** Begin Items **

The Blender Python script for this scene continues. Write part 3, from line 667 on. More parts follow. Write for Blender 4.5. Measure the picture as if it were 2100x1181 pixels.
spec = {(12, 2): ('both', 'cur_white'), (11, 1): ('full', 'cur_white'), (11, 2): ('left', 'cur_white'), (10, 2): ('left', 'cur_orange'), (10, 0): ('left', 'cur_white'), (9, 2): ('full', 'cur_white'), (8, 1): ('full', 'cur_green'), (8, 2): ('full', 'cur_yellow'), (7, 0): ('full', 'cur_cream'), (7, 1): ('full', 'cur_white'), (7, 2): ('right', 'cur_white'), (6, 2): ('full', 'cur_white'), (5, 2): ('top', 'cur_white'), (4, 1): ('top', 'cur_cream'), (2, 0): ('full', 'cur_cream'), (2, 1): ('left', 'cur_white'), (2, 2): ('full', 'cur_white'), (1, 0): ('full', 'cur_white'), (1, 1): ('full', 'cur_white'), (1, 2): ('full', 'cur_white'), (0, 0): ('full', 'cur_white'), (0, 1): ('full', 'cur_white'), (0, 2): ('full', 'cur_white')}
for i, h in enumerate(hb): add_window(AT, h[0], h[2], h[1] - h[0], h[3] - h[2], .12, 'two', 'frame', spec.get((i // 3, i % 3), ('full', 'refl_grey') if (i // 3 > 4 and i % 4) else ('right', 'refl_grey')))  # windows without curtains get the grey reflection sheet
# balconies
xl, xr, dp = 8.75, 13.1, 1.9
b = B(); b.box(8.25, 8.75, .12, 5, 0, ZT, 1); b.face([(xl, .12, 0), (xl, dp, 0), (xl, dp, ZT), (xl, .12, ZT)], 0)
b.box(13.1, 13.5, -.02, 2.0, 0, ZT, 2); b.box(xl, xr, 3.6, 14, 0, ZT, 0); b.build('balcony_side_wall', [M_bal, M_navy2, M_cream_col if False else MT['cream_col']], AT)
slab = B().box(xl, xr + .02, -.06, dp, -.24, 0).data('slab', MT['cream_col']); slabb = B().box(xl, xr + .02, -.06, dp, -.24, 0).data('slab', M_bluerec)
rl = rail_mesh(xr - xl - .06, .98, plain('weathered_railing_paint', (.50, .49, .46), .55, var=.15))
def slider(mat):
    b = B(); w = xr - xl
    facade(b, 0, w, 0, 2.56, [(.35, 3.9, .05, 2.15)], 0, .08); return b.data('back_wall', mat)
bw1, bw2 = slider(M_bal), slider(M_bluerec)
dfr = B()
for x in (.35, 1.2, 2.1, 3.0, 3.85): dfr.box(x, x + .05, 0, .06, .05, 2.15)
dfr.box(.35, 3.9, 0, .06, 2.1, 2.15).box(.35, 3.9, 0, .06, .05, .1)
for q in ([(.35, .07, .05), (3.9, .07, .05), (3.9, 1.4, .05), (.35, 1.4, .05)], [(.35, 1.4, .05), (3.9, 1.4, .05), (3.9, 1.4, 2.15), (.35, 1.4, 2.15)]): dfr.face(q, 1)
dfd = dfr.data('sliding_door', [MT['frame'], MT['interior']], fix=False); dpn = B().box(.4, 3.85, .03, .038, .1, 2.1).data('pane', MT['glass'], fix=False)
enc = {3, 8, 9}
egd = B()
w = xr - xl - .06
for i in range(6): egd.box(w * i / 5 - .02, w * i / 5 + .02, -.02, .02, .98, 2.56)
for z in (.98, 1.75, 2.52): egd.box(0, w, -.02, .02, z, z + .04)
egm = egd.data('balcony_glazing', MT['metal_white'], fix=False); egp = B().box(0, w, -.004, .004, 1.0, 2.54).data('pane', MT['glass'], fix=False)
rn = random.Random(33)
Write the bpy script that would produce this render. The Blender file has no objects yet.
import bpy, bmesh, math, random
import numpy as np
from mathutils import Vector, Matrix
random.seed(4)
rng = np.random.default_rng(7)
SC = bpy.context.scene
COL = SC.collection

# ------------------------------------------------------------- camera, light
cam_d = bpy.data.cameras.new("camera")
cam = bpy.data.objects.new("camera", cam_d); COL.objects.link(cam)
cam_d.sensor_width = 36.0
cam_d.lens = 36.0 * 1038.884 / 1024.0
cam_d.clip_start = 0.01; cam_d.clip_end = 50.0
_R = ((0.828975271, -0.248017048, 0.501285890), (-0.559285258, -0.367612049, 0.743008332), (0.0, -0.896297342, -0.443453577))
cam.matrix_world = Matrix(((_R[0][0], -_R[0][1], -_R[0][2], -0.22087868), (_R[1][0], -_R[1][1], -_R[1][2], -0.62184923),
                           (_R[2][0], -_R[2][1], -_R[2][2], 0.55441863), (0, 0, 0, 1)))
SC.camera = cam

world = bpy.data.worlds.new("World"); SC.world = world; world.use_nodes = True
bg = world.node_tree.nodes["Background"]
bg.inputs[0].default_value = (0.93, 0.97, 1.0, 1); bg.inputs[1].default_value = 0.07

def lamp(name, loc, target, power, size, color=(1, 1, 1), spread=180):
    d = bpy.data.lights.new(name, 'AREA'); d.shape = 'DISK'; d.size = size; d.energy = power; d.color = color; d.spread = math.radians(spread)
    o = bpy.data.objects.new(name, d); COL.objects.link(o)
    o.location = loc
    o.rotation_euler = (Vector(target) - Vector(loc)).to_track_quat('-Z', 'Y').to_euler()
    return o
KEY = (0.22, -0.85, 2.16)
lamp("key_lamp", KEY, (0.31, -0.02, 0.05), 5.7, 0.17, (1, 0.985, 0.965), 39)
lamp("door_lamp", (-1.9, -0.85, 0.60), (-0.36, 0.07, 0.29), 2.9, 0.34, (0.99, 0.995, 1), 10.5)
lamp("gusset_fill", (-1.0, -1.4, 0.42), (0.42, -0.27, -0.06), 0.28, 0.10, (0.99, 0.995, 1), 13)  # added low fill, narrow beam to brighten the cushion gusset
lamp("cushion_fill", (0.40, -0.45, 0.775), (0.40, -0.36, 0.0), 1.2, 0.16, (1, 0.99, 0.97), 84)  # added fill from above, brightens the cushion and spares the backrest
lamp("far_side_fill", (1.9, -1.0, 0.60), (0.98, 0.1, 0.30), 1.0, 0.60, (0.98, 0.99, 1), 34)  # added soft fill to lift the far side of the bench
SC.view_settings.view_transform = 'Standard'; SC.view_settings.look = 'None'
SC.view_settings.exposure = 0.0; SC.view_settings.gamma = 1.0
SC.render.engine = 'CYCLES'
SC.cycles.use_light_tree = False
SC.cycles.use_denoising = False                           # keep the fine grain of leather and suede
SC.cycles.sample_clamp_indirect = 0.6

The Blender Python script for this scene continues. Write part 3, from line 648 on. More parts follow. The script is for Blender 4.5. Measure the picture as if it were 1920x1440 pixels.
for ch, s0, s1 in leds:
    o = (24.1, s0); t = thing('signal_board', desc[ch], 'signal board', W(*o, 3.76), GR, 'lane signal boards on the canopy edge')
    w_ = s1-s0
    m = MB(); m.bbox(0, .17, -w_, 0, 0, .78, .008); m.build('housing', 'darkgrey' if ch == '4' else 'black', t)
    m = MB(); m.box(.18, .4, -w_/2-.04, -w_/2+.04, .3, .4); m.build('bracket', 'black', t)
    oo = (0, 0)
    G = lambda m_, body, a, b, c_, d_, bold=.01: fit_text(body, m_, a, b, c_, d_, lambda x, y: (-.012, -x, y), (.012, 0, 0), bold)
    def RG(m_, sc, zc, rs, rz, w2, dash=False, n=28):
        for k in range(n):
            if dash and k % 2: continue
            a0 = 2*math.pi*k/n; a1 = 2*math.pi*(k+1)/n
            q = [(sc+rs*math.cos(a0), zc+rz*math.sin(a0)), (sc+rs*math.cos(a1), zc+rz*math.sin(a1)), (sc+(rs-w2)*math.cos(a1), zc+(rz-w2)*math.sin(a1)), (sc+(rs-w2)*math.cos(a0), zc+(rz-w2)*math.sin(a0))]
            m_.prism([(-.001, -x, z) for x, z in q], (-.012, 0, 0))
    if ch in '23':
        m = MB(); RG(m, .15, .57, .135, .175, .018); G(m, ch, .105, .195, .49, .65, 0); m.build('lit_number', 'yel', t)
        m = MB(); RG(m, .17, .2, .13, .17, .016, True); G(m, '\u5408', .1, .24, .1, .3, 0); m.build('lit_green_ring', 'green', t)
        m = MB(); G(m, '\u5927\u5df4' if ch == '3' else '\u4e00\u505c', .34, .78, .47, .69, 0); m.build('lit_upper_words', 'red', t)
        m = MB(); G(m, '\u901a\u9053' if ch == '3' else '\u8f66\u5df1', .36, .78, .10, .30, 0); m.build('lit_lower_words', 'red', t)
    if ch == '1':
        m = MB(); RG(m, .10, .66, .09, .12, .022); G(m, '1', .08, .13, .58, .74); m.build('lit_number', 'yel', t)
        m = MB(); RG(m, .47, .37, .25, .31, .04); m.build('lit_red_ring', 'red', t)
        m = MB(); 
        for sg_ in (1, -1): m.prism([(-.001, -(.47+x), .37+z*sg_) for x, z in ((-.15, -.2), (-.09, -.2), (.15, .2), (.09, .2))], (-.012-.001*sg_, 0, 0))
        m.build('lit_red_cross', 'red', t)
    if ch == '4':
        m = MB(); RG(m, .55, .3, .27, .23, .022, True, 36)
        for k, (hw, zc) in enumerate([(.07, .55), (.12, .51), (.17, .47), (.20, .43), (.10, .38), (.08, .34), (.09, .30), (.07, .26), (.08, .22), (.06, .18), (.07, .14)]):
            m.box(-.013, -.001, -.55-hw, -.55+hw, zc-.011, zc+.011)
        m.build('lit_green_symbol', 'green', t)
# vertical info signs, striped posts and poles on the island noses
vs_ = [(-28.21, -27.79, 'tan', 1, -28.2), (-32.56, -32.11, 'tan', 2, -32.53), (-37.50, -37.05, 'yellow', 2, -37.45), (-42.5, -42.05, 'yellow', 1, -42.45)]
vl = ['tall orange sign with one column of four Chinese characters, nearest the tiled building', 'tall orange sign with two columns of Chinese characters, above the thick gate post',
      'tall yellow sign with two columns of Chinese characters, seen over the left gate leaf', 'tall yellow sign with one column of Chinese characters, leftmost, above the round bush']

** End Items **

Please print the material above exactly as it appears, from its first line through the line containing "2.15)]): dfr.face(q, 1)", inclusive, and stop there.

The Blender Python script for this scene continues. Write part 3, from line 667 on. More parts follow. Write for Blender 4.5. Measure the picture as if it were 2100x1181 pixels.
spec = {(12, 2): ('both', 'cur_white'), (11, 1): ('full', 'cur_white'), (11, 2): ('left', 'cur_white'), (10, 2): ('left', 'cur_orange'), (10, 0): ('left', 'cur_white'), (9, 2): ('full', 'cur_white'), (8, 1): ('full', 'cur_green'), (8, 2): ('full', 'cur_yellow'), (7, 0): ('full', 'cur_cream'), (7, 1): ('full', 'cur_white'), (7, 2): ('right', 'cur_white'), (6, 2): ('full', 'cur_white'), (5, 2): ('top', 'cur_white'), (4, 1): ('top', 'cur_cream'), (2, 0): ('full', 'cur_cream'), (2, 1): ('left', 'cur_white'), (2, 2): ('full', 'cur_white'), (1, 0): ('full', 'cur_white'), (1, 1): ('full', 'cur_white'), (1, 2): ('full', 'cur_white'), (0, 0): ('full', 'cur_white'), (0, 1): ('full', 'cur_white'), (0, 2): ('full', 'cur_white')}
for i, h in enumerate(hb): add_window(AT, h[0], h[2], h[1] - h[0], h[3] - h[2], .12, 'two', 'frame', spec.get((i // 3, i % 3), ('full', 'refl_grey') if (i // 3 > 4 and i % 4) else ('right', 'refl_grey')))  # windows without curtains get the grey reflection sheet
# balconies
xl, xr, dp = 8.75, 13.1, 1.9
b = B(); b.box(8.25, 8.75, .12, 5, 0, ZT, 1); b.face([(xl, .12, 0), (xl, dp, 0), (xl, dp, ZT), (xl, .12, ZT)], 0)
b.box(13.1, 13.5, -.02, 2.0, 0, ZT, 2); b.box(xl, xr, 3.6, 14, 0, ZT, 0); b.build('balcony_side_wall', [M_bal, M_navy2, M_cream_col if False else MT['cream_col']], AT)
slab = B().box(xl, xr + .02, -.06, dp, -.24, 0).data('slab', MT['cream_col']); slabb = B().box(xl, xr + .02, -.06, dp, -.24, 0).data('slab', M_bluerec)
rl = rail_mesh(xr - xl - .06, .98, plain('weathered_railing_paint', (.50, .49, .46), .55, var=.15))
def slider(mat):
    b = B(); w = xr - xl
    facade(b, 0, w, 0, 2.56, [(.35, 3.9, .05, 2.15)], 0, .08); return b.data('back_wall', mat)
bw1, bw2 = slider(M_bal), slider(M_bluerec)
dfr = B()
for x in (.35, 1.2, 2.1, 3.0, 3.85): dfr.box(x, x + .05, 0, .06, .05, 2.15)
dfr.box(.35, 3.9, 0, .06, 2.1, 2.15).box(.35, 3.9, 0, .06, .05, .1)
for q in ([(.35, .07, .05), (3.9, .07, .05), (3.9, 1.4, .05), (.35, 1.4, .05)], [(.35, 1.4, .05), (3.9, 1.4, .05), (3.9, 1.4, 2.15), (.35, 1.4, 2.15)]): dfr.face(q, 1)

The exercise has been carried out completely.